On March 19, 2007, a methane explosion in a mine in the Novokuznetsk district killed 110 workers, and injured another seven. The damage to the Yuzhkuzbassugol company was estimated at 616 million roubles.

Ulyanovskaya mine director Andrei Funk, shift supervisor Yuri Pimenov, ventilation and safety mechanic Gennady Kraskov, foreman Oleg Kozyavin and electricians Denis But and Oleg Sobakin were accused of violating safety rules at explosion-hazardous facilities, which caused the death of two more persons by negligence.

Negligence charges were brought against head of the Kuibyshev mining department Sergei Sleptsov and inspectors of the same department Alexander Kostromin and Igor Dmitriyev. However the criminal probe against them was dropped in April 2013 due to statute of limitation.

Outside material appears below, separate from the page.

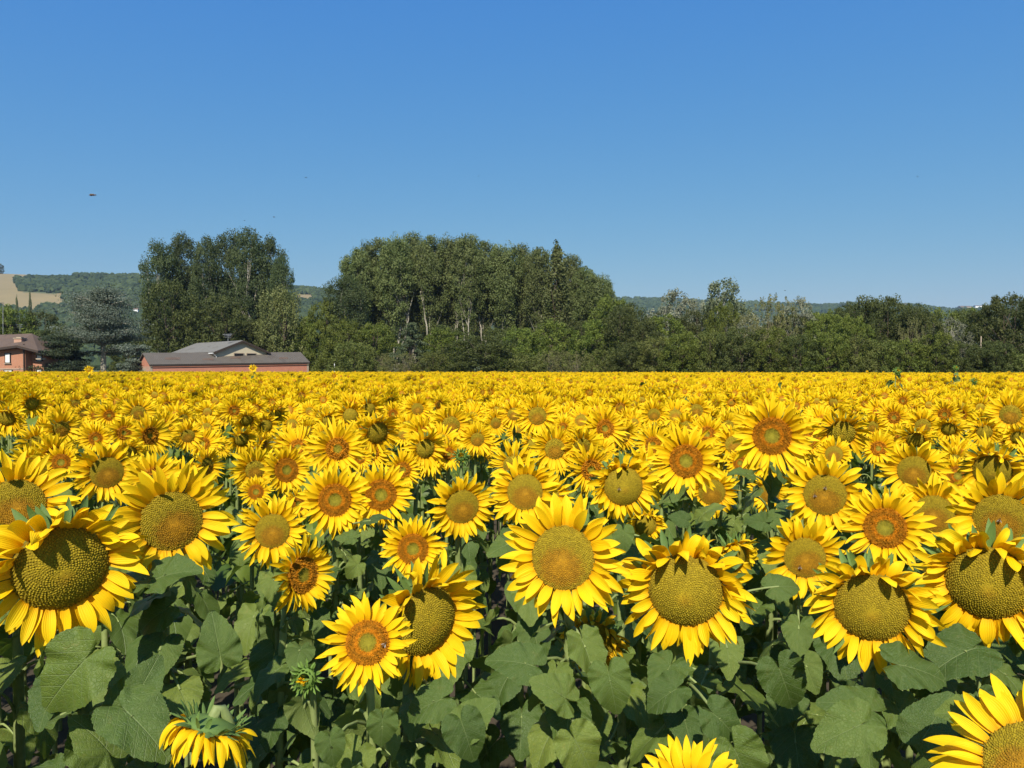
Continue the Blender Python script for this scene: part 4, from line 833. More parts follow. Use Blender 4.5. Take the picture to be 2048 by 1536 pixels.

The investigators said the explosion was the result of the company administration's ignoring safety rules in order to meet production targets in the period from June 2006 to the moment of the explosion. The British equipment to monitor the aerogas environment, which automatically disconnects electric machinery in case of high methane concentration, was tampered with to prevent production shutdown, at the administration's orders. Also, the software was changed to conceal methane concentration logs and other violations.

Threatened by dismissal or cuts in pay, coal miners continued production despite the ubiquitous presence of explosion-prone concentration of methane, the investigators said.